Unease about the US-China trade war concerns economists
On the line. Image: REUTERS/Stringer
A global economic growth rut risks deepening, despite expectations that major central banks will cut rates or ease policy further, according to Reuters polls of over 500 economists who remain worried about the U.S.-China trade war.
Major sovereign bond yields have tumbled as recent economic data have mostly underscored those concerns on growth, which appears to be slowing across most industrialized and important developing economies.
But at the same time, stock markets have rallied on hopes of easier monetary policy, despite clear signs that trade conflict and geopolitical uncertainty are undercutting investment and activity.
Increasing pessimism is clear from the latest Reuters polls taken July 1-24, which show the growth outlook for nearly 90% of over 45 economies polled was either downgraded or left unchanged. That applied not just to this year but also 2020.
“As uncertainty around trade policy is unresolved, the impact on the growth outlook is becoming more pronounced. We project global growth to slow even further, and any sustained escalation from here raises recession risks,” said Chetan Ahya, global head of economics at Morgan Stanley.
“While we believe that the easing cycle will be back in full swing, the drag from elevated uncertainty should still weigh on the macro outlook,” he added.
With the broad shift away by the world’s two biggest economies from freer trade toward tariffs, over 70% of around 250 economists who answered an additional question said a deeper global economic downturn is more likely than previously expected.
While the remaining respondents still expect a global rebound from the current rut, economists were split nearly 50-50 on that question only three months ago.
Lowered growth expectations came despite almost universal expectations of a Federal Reserve rate cut next week and more to follow, and renewed easing from the European Central Bank soon.
ECB President Mario Draghi, worried about inflation stuck well below target, said on Thursday, “This outlook is getting worse and worse” and hinted strongly that more easing is coming.
Peter Dixon, economist at Commerzbank, said, “But it is questionable whether monetary easing will actually achieve much. We are running out of monetary options and perhaps governments need to think about their fiscal alternatives.”
Start of a new easing cycle
Nearly two-thirds of economists predicted trade tensions between the United States and its trading partners would intensify this year, and over 80% of respondents say this is the start of a global easing cycle.
While global growth forecast to average 3.2% this year lines up with the International Monetary Fund’s latest projection, it marks the lowest since polling began two years ago for the period.
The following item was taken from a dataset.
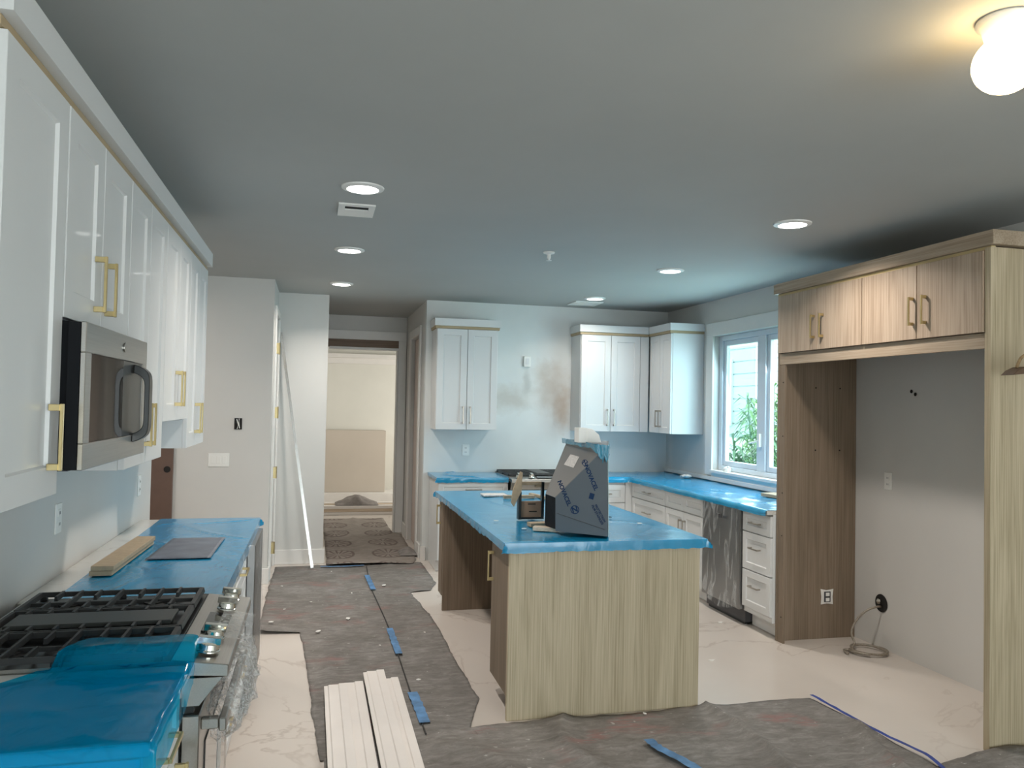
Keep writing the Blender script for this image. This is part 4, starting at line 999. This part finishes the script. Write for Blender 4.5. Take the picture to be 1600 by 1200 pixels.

“Even without another acceleration of the trade war between the U.S. and China or the re-opening of another front in Europe or elsewhere, the global economy is already slowing down further,” said Stefan Koopman, senior market economist at Rabobank.
“This was highlighted in recent (purchasing managers’)surveys, which painted a pretty consistent picture, regardless of whether one looks at Asia, the U.S. or Europe. With growth likely to lose momentum further ... there is also more uncertainty about whether core inflation will ever pick up again.”
Indeed, the other most striking finding from Reuters polls this month was the inflation outlook, which most major central banks target to base their monetary policy framework.
Inflation across most countries is forecast to remain below central banks’ mandated targets, or in some cases not expected to rise significantly.
Most major central banks turned to a holding pattern earlier in the year from some form of tightening path expected beforehand. Now expectations have moved to a series of interest rate cuts and/or launch of other policy easing measures.
The chances have increased that the next policy move by the Bank of Japan is likely to be easing further.
While the Bank of Canada is predicted to diverge from the path of its peers, it is likely to follow the Fed at some point.
Central banks in most major emerging market economies from Asia to Africa and Latin America have also turned dovish. The Reserve Bank of India, which has already cut rates three times this year, is set to do so again next month.
“With softer growth, limited inflation pressures globally, and with advanced markets’ central banks...having signaled monetary easing ahead, emerging markets’ central banks are largely following the same script,” noted Sudeep Sarma, head of Asia-Pacific research at Barclays.